Mixter's conversation with WCMU's Tina Sawyer started with him explaining what he thinks really happened to the Fitzgerald.
This transcript has been lightly edited for clarity and length. Listen to this conversation by clicking the LISTEN play button above.
Ric Mixter Just from my visit down there and from also interviews of the Coast Guard, interviews with the people who searched for where it might have run aground, it's pretty clear that it was just a catastrophic failure on the surface and broke into two large pieces in the midsection, just disintegrated onto the bottom. So it's still a puzzle you don't know for sure, and because it's very limited access, it remains a mystery even today, some 50 years since it was lost.
Tina Sawyer So it wasn't weather conditions or anything like that or what did that come into play?
RM Oh yeah. You, you have to blame the storm. I mean, it wasn't the worst storm that ever hit the Great Lakes. We've seen almost twice the amount of wind come out for the storm of 1940. We had 12 ships vanish with all of their crews in 1913. But it was a bad storm that led to the ship breaking up. So the question was, was it also maintenance? Was it the fact that the captain pushed through almost four other storms that season alone, and they knew that the keel had been loosened by this captain, that would keep pushing through these storms. So how much of it was that? The storm certainly was the coup de grace. The sad fact that big Wave came up and crushed her hatch as she could no longer stay buoyant.
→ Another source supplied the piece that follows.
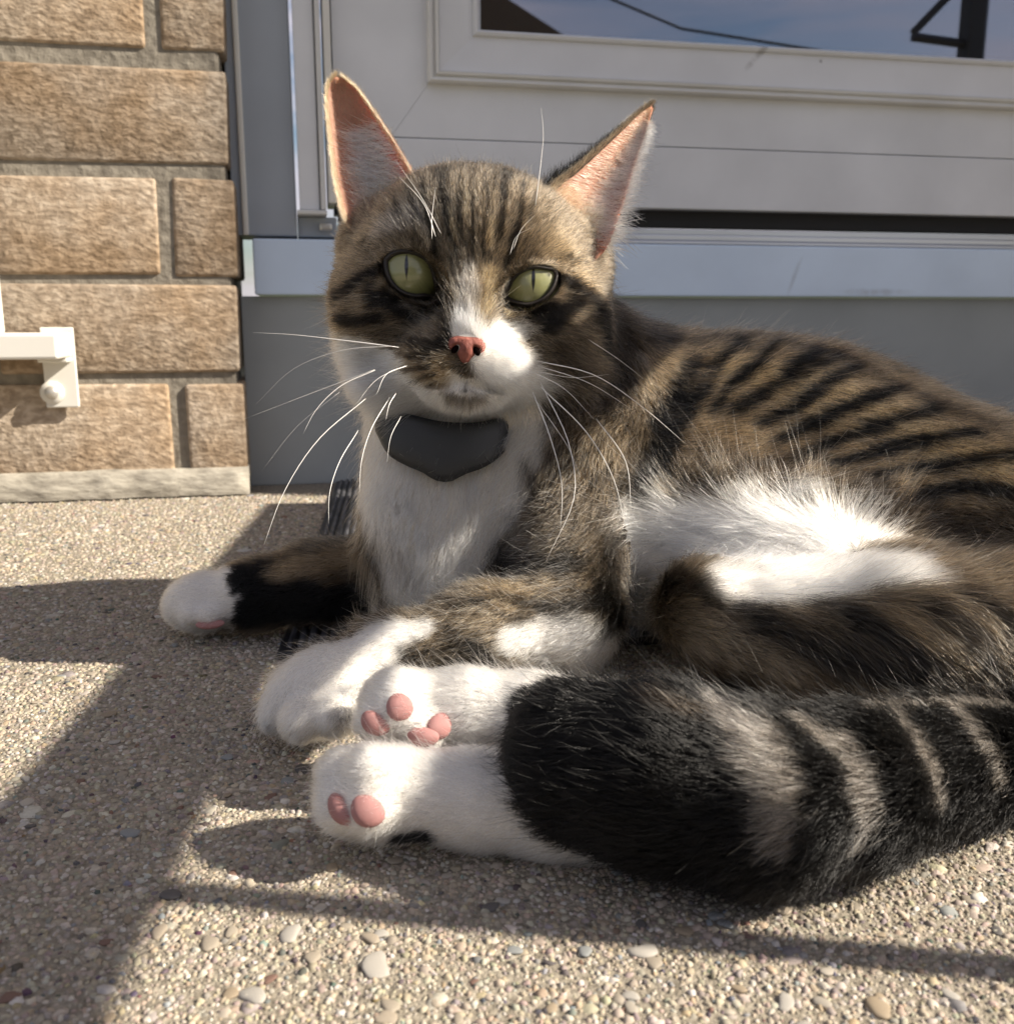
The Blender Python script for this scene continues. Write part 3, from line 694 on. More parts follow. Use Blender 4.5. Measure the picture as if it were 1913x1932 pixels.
# thigh
paint(np.array((.23, .185, .13)), [(1230,1215,40),(1320,1205,52),(1430,1240,40),(1500,1270,30)], 'thigh', .9, .8, rag=1)
paint(BLACK, [(1265,1085,30),(1330,1100,34),(1370,1140,24)], 'thigh', 1, .85, rag=1.2)
for p_ in ([(1200,1265,18),(1290,1285,20),(1400,1300,20)],[(1420,1150,26),(1500,1205,34),(1600,1255,40),(1710,1290,26)],[(1560,1130,18),(1640,1170,26),(1720,1230,30),(1800,1290,24)],[(1750,1120,20),(1830,1190,24),(1890,1270,22)],[(1850,1110,14),(1920,1180,16)]): paint(BLACK, p_, 'thigh trunk', .9, .9, rag=1.2)
paint(TAN, [(1640,1120,16),(1740,1190,18),(1830,1260,16)], 'thigh', .9, .5)
# hind feet
for q_ in ('hind', 'hind_low'): col[lab == PARTS[q_]] = WHITE; tick[lab == PARTS[q_]] = .1
paint(BLACK, [(1010,1345,60),(1080,1360,110)], 'hind', .2, 1, .4)
paint(BLACK, [(752,1588,22),(792,1584,26)], 'hind_low', .4, 1, .3)
# tail
m_ = lab == PARTS['tail']; col[m_] = BLACK; tick[m_] = .6
for p_ in ([(1345,1312,30),(1405,1370,50),(1448,1450,58),(1465,1530,54),(1455,1600,34)],[(1510,1352,26),(1590,1400,36),(1632,1470,36),(1642,1550,28),(1622,1600,16)],[(1690,1335,18),(1742,1390,26),(1774,1450,26),(1782,1510,20)],[(1800,1325,18),(1850,1380,22),(1884,1430,20),(1892,1480,14)],[(1640,1330,14),(1780,1320,12),(1913,1322,14)]):
    paint(GREY * .8, [(u, v, r * .85) for u, v, r in p_], 'tail', .45, .95, .9, rag=.8)
paint(DARK, [(1230,1305,30),(1300,1330,26)], 'tail', 1, .8)
# ---- head
hd = 'head'
m_ = lab == PARTS['head']; col[m_] = BROWN * 1.25; tick[m_] = 1.0
m_ &= HDL[:, 1] + .22 * HDL[:, 0] + (nz1 - .5) * 40 < -150; col[m_] = WHITE; tick[m_] = .15
paint(TAN, [(700,440,60),(640,640,40),(660,560,40)], hd, .9, .6); paint(TAN, [(1080,470,50),(1110,520,40)], hd, .9, .8)
paint(GREY, [(720,420,30),(780,400,26)], hd, .9, .6)
for p_ in ([(833,316,15),(836,360,14),(842,400,10),(850,440,7),(858,470,5)],[(866,330,6),(870,380,6),(866,420,7),(876,460,5)],[(893,318,6),(890,360,5),(895,400,6),(890,450,6),(893,485,5)],[(915,330,6),(920,380,5),(913,430,6),(912,470,5)],[(955,320,13),(953,365,9),(948,400,7),(942,440,6),(937,465,5)],
           [(790,325,7),(800,370,6),(806,410,7),(815,450,9),(819,474,7)],[(765,330,6),(772,370,5),(785,410,5)],[(988,345,7),(985,390,6),(978,430,8),(966,470,10),(958,494,8)],[(1012,360,5),(1003,400,5)],[(740,350,5),(748,400,5)],[(930,320,6),(935,350,5)],[(850,480,5),(853,510,4)],[(925,480,5),(918,505,4)],[(690,450,6),(660,470,6)],[(1080,480,6),(1110,495,6)]): paint(BLACK, p_, hd, .7, .95, rag=1.1)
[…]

TS Did it happen so fast they weren't able to get off the boat?
RM It did. That's been the big, intriguing mystery. And probably, like Gordon Lightfoot wrote the song, was that 29 people simply vanished. And if you think of the major storms and the big freighters that have gone down, the largest wreck in Lake Michigan, the Carl Bradley , had two survivors and many of the people were recovered. And the question is, why did the Fitzgerald have no survivors and everybody vanished? And that led to all kinds of speculation, including the National Enquirer, which said that aliens must have taken the crews. And then when Gordon Lightfoot saw the story and wrote the song that put it into legendary status.
TS And so we know where it's at. You weren't able to find any bodies down there when you were there?
RM Our dive made headlines around the world because we found the first missing crewman, and that was the dive right after mine. And then a young man went down with his father. He was going to write a report about the Edmund Fitzgerald and we just figured he would see what we saw and that was just taconite and wreckage on the bottom. And sadly, he found the first missing crewman who was wearing a life jacket. And that, of course, not only solved many of the questions that we had as to whether or not the crew knew, it also came to really break open, you know, maybe that perhaps they were all just buried inside the wreck. So we have to keep that in the back of our mind. But it's also part of what happens on a shipwreck, and we have to be real to that as well.
TS Is there anything you'd like to say that I haven't asked a question about?
RM I guess it's just, you know, it's wonderful that we have a commemoration for the Fitzgerald, but there's so many other storms that have major commemorations that are coming up with the November Gales. We lost 12 ships in 1913. We lost 4 ships in 1940. We lost the Daniel J Morrell and the Bradley and all of those never got a song from Gordon Lightfoot! So it'd be much better to make sure that we remember that these lakes are dangerous, that every fall, these men and women that are out there today are taking a risk, but of course with the new technology that we have, we probably won't see a major wreck like this. And I hope that we never do. But it's important to remember that there are risks on the lakes and there's people who regularly bring that cargo through.
Mixter will be giving a talk on the Edmund Fitzgerald this Sunday at the Alma Public Library.